Our examination of teachers’ practice showed also considerable variation among the teachers. One of the teachers (Ms. Silvia) used talk moves consistently less often than the other two teachers (Ms. Carson and Ms. Bates) (see Figure 1).

Further, there was variation in teachers’ use of different types of talk moves, with Ms. Bates using the Think With Others and Listen moves more often than the other two teachers. These differences notwithstanding, the general pattern was that teachers used more often talk moves designed to help mainly individual students explicate their ideas and deepen their own reasoning (Expand and Dig Deeper set of moves), and used much less often talk moves designed explicitly to foster active listening and co-construction of ideas by prompting students to attend carefully and respond to their peers’ thinking (Listen and Think With Others set of moves). (see Figure 2)

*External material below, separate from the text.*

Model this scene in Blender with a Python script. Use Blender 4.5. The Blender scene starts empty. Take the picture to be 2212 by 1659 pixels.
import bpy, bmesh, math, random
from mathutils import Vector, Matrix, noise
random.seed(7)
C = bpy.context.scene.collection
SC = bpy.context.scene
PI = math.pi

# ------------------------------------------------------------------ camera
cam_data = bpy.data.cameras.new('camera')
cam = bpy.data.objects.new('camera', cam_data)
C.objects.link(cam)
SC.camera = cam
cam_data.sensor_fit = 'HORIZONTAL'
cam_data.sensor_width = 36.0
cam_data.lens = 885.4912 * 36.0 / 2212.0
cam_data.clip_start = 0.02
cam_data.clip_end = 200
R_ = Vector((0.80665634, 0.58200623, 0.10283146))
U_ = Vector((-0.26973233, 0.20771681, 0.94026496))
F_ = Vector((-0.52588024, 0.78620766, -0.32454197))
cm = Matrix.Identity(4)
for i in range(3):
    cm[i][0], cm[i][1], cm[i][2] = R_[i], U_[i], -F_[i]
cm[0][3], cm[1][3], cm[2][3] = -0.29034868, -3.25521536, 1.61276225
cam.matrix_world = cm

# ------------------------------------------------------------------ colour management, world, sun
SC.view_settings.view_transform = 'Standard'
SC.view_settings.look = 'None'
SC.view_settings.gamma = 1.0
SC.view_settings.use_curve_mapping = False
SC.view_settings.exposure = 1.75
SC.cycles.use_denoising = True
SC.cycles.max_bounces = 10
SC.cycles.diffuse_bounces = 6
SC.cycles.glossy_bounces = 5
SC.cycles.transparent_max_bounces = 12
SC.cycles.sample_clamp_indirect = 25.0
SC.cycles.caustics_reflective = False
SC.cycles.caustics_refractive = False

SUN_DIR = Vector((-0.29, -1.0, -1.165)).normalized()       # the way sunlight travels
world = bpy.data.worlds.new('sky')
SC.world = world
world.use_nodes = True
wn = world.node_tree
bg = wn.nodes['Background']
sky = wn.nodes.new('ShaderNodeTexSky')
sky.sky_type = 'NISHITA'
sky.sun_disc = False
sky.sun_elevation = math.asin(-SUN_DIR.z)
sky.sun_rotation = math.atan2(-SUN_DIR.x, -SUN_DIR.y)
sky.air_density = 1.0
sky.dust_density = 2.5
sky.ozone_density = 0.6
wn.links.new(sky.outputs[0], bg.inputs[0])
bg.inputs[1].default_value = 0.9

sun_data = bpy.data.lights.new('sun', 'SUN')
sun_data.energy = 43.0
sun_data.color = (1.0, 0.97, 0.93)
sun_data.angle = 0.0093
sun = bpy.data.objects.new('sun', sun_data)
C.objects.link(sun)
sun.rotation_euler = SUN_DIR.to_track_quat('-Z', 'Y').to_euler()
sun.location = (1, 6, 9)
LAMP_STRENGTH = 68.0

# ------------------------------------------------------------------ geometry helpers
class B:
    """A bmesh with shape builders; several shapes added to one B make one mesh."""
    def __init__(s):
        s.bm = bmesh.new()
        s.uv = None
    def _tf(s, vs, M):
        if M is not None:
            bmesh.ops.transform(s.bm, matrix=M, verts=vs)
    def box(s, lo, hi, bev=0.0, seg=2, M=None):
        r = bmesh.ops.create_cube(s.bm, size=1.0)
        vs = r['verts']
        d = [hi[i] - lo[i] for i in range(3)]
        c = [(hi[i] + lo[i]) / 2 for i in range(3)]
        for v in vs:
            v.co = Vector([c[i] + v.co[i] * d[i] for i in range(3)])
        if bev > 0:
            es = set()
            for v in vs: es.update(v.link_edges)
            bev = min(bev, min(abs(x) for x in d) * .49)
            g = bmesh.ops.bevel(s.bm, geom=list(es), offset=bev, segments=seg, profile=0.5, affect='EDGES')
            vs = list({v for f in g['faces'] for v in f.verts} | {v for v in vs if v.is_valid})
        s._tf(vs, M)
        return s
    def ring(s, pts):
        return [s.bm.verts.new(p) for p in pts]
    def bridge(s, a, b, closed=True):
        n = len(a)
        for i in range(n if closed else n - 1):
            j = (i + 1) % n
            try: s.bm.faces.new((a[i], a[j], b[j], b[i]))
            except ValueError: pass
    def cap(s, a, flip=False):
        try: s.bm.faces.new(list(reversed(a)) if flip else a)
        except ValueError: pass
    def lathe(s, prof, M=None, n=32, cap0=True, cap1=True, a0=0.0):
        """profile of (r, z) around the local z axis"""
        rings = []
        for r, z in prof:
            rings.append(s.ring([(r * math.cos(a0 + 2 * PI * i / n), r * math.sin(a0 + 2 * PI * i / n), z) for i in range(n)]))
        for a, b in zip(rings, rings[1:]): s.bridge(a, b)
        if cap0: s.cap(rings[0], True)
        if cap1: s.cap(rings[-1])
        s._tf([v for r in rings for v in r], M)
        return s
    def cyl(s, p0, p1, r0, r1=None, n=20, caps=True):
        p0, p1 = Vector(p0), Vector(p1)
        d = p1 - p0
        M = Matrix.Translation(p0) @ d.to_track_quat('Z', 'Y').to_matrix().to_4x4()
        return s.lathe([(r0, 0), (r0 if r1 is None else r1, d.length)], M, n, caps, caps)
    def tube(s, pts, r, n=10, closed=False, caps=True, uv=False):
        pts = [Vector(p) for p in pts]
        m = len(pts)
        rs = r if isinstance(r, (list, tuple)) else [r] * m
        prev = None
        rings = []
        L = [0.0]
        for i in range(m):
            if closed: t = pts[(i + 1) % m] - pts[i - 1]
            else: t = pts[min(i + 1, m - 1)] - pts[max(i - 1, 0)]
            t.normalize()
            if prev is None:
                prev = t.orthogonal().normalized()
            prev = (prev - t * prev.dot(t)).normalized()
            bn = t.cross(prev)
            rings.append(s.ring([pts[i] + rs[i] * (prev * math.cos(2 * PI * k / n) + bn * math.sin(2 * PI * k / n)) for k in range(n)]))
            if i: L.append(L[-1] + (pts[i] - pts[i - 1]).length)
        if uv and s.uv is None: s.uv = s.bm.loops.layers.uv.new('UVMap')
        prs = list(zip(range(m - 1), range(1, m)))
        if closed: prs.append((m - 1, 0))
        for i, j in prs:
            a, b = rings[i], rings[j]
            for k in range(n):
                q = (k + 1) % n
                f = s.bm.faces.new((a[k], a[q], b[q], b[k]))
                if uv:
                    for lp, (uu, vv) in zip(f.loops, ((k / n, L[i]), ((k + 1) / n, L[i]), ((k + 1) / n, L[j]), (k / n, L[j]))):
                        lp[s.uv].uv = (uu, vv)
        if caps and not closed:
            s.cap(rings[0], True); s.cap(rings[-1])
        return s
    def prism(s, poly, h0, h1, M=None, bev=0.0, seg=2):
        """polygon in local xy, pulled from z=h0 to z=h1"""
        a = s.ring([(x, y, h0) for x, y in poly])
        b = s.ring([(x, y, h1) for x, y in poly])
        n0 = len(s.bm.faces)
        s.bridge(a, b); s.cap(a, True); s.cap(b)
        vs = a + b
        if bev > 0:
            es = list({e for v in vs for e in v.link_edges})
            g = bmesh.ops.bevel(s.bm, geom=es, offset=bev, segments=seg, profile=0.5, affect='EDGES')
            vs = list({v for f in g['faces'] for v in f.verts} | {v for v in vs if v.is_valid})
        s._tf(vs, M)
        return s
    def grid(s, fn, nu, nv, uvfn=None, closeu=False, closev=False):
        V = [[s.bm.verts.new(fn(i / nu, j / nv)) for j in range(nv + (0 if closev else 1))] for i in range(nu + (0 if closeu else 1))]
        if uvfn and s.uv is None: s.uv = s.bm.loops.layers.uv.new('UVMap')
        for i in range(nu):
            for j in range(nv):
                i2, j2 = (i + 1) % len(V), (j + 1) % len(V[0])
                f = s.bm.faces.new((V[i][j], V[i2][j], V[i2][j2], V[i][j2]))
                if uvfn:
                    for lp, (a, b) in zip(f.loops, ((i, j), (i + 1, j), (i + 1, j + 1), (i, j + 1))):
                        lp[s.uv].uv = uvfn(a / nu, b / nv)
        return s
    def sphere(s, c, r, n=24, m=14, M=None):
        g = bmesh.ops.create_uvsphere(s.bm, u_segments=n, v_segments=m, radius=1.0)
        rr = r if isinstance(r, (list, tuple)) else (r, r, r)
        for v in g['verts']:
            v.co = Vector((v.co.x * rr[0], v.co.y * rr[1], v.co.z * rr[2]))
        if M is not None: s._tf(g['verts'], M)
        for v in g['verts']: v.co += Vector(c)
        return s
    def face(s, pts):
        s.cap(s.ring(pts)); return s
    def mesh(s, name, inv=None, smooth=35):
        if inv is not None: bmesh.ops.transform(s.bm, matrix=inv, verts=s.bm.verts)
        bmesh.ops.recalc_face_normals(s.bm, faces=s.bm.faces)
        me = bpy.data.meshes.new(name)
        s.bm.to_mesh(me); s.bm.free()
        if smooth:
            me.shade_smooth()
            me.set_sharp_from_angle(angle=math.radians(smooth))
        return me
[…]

The low emphasis on using the Listen and Think With Others talk moves should be noted because overall the students also made few attempts at co-constructing science understandings with their peers. Further, students’ co-construction was generally consistent with the teachers’ use of Listen and Think With Others talk moves. Specifically, we observed that students tended to actively restate and respond to their peers’ ideas in discussions where the teachers utilized strategies to encourage them to engage with their peers’ thinking. Our findings suggest that students may need explicit teacher guidance to make meaning of the science collectively with their peers through a communal exchange of ideas. Students’ co-construction and teachers’ use of the Listen and Think With Others talk moves are critical in bringing about a dialogic exchange of ideas, where students go beyond sharing out their own ideas to building on their peers’ thinking, and work toward critiquing and refining the emergent shared understanding of the science within their classroom community.

Overall, our findings indicate that teachers’ participation in the Talk Science professional development program for the first time laid a foundation for developing their practice by including certain types of talk strategies into their teaching. Future research and design of professional development needs to explore ways to increase teachers’ facility at leading a more dialogic discourse to promote students’ scientific reasoning.